Banks Will Always Suck At Trading, Badly Need A Volcker-Like Rule: Study

Study: Banks Will Always Suck At Trading
FILE - In this Thursday, Sept. 20, 2012, file photo, traders check the prices to begin trading on the floor of the New York Stock Exchange. Stocks notched their first gain of the week Thursday, Sept. 27, 2012, after Spain announced severe budget cuts intended to convince the world that it can meet deficit-reduction targets. It was the best day for the U.S. market since Sept. 13, when Federal Reserve Chairman Ben Bernanke announced further steps by the central bank to speed the economic recovery. (AP Photo/Richard Drew, File)
FILE - In this Thursday, Sept. 20, 2012, file photo, traders check the prices to begin trading on the floor of the New York Stock Exchange. Stocks notched their first gain of the week Thursday, Sept. 27, 2012, after Spain announced severe budget cuts intended to convince the world that it can meet deficit-reduction targets. It was the best day for the U.S. market since Sept. 13, when Federal Reserve Chairman Ben Bernanke announced further steps by the central bank to speed the economic recovery. (AP Photo/Richard Drew, File)

Science has spoken: Banks are doomed to suck at trading forever and should be stopped before they crash the global economy again.

A new study by economists Arnoud Boot at the University of Amsterdam and Lev Ratnovski at the International Monetary Fund finds that recent blow-ups in the banking sector -- JPMorgan Chase's $6.8 billion "London Whale" losses and that whole financial-crisis thingy, to name two -- are not isolated events, but "a sign of deeper structural problems in the financial system."

The only prescription? Less trading by big dumb banks.

"Without policy action, crises associated with trading by banks are bound to recur," Boot and Ratnovski write in a blog post about the paper. "Even strong supervision will not be able to prevent them. Consequently, it appears necessary to restrict trading by banks."

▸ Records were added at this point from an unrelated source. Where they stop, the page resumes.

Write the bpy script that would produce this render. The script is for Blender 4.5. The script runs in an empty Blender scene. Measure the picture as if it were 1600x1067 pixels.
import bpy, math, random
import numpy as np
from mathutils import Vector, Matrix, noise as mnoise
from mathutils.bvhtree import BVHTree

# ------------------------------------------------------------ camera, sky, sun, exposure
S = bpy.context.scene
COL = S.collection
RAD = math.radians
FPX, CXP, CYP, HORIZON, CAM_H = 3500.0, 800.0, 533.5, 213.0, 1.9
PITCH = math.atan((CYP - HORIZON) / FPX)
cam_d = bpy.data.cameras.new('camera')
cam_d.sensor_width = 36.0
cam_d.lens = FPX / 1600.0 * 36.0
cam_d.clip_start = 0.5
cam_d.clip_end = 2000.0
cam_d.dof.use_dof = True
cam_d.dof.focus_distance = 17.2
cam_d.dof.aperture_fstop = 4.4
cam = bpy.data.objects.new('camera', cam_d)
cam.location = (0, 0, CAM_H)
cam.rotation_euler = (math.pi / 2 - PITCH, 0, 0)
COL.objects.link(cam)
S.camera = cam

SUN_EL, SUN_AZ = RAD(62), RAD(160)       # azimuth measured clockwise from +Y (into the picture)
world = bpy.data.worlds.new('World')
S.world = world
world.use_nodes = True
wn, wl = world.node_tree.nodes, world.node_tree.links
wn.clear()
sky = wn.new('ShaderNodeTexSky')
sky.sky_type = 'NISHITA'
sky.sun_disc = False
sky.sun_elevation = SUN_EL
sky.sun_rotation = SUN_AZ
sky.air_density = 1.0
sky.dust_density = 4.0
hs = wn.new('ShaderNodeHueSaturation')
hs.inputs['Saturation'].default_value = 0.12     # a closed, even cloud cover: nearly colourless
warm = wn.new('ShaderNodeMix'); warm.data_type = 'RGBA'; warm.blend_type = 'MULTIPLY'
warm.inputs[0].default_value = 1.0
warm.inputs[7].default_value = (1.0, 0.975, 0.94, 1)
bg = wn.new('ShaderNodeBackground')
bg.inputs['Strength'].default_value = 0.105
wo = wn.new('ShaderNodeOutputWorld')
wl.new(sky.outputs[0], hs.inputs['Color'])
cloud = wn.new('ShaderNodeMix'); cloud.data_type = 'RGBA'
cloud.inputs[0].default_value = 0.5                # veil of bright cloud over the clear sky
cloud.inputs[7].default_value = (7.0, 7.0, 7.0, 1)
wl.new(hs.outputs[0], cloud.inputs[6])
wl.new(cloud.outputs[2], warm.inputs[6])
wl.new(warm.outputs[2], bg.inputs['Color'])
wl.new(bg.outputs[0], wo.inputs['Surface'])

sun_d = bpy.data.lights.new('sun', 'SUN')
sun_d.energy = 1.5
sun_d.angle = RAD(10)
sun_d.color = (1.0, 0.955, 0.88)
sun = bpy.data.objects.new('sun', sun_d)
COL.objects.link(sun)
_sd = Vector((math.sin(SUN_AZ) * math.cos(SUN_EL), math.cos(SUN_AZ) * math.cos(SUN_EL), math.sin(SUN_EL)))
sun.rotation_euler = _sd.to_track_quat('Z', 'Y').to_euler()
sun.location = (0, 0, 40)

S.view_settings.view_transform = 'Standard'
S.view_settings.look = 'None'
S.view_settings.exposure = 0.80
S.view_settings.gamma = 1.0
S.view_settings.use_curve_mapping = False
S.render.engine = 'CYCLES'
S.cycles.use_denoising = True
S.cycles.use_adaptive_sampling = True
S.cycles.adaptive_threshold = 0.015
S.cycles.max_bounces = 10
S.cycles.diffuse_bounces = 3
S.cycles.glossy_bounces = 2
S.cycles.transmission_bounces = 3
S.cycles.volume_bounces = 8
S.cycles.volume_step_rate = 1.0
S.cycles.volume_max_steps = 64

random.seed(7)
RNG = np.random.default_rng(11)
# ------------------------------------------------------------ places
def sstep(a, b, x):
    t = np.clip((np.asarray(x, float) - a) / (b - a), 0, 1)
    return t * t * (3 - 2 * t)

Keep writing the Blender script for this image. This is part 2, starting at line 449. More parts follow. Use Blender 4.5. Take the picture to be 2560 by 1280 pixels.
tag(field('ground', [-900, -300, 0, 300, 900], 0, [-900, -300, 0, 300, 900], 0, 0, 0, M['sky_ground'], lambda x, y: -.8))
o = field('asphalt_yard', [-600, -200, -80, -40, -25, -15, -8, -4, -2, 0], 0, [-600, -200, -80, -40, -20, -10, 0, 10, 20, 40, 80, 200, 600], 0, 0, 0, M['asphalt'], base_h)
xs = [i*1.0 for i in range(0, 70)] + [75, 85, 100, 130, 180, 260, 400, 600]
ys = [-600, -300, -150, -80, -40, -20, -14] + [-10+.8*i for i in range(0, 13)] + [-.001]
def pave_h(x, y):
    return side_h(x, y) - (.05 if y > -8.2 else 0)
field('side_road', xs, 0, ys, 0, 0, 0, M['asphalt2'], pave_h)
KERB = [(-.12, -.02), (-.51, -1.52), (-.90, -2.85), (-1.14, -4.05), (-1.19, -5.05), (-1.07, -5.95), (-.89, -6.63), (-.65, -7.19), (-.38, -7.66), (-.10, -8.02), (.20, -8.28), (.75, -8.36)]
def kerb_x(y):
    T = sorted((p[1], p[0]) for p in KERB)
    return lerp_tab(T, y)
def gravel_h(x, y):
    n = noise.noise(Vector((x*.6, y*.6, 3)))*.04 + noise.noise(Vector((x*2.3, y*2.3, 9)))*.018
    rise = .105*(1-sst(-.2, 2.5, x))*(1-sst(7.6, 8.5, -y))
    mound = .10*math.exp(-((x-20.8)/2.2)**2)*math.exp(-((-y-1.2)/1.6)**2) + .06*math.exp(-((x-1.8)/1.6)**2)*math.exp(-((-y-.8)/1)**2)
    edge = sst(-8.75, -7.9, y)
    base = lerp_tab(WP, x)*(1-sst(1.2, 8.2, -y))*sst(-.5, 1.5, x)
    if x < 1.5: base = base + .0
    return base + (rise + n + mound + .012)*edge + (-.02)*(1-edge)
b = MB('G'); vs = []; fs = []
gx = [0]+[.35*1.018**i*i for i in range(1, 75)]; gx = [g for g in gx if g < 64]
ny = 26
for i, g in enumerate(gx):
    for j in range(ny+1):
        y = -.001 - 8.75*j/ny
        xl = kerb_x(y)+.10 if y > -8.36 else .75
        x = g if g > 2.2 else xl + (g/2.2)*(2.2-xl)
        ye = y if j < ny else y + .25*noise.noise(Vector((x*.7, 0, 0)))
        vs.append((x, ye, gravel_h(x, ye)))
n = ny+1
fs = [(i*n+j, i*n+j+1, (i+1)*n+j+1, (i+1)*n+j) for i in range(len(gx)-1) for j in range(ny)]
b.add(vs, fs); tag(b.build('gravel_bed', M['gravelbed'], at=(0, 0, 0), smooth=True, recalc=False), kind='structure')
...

Why can't banks just trade like George Soros and everybody else? Why can't they have any fun? A few reasons:

First, banks have tons of capital laying around, relative to, say, a hedge fund, which specializes in trading. The bigger the bank, the more capital. A bank would almost be crazy not to gamble with that capital to make more profit. That's especially the case in economic environments like, say, a crappy recovery from the worst recession since the 1930s, when interest rates are at rock-bottom and banks are afraid to lend money. With their share prices crushed, regulators banging on the door and the government making loud noises about how they're not going to bail out any more banks, it's all too tempting for a bank to take some of that extra money it has laying around and take it down to the pari-mutuel betting parlor.

"As a result, banks trade too much, and in... too risky a fashion, compared to what is socially optimal," Boot and Ratnovski write.

One problem with this dangerously bad incentive is that banks use the capital for trading rather than lending money, their more-traditional role. This can move capital away from long-term constructive uses (financing factories or schools, say) and toward not-so-constructive uses (gambling on subprime mortgages).

And this looks like a permanent state of affairs, because technological developments and financial engineering have made markets deeper, giving banks many, many more ways to get themselves into trouble.

"This means that while trading in banks was benign and contained before, it has irreversibly become more distortionary now," Boot and Ratnovski write. By "distortionary," they mean that in the sense both that it distorts financial markets and that it also distorts the economy by shifting too much money to socially useless trading.

For this reason, Boot and Ratnovski say, the do-everything bank model of the end of the 20th Century -- think Citigroup -- is obsolete and "no longer sustainable."

The solution, they argue, is something like the Volcker Rule -- or at least the original intent of the Volcker Rule before it got lobbied into uselessness -- prohibiting banks from trading on their own account. They also think banks shouldn't be allowed to take on some other risks, such as buying and holding a bunch of securitized debt, as Washington Mutual did.

They say banks should be allowed to underwrite stocks and bonds, and should be allowed to hedge their bets, saying "small trading positions" probably won't bring down the global economy.

That last part has been the rub all along, though -- banks argue that it is impossible to tell the difference between sensible hedging and crazy trading. JPMorgan insists its London Whale trade was supposed to be a hedge, which might have been allowed under the Volcker Rule.

You can bet that banks -- who will always burn with a desire to gamble their spare cash for higher returns -- will try as hard as they can to carve out exceptions to any trading curbs that are eventually put in place.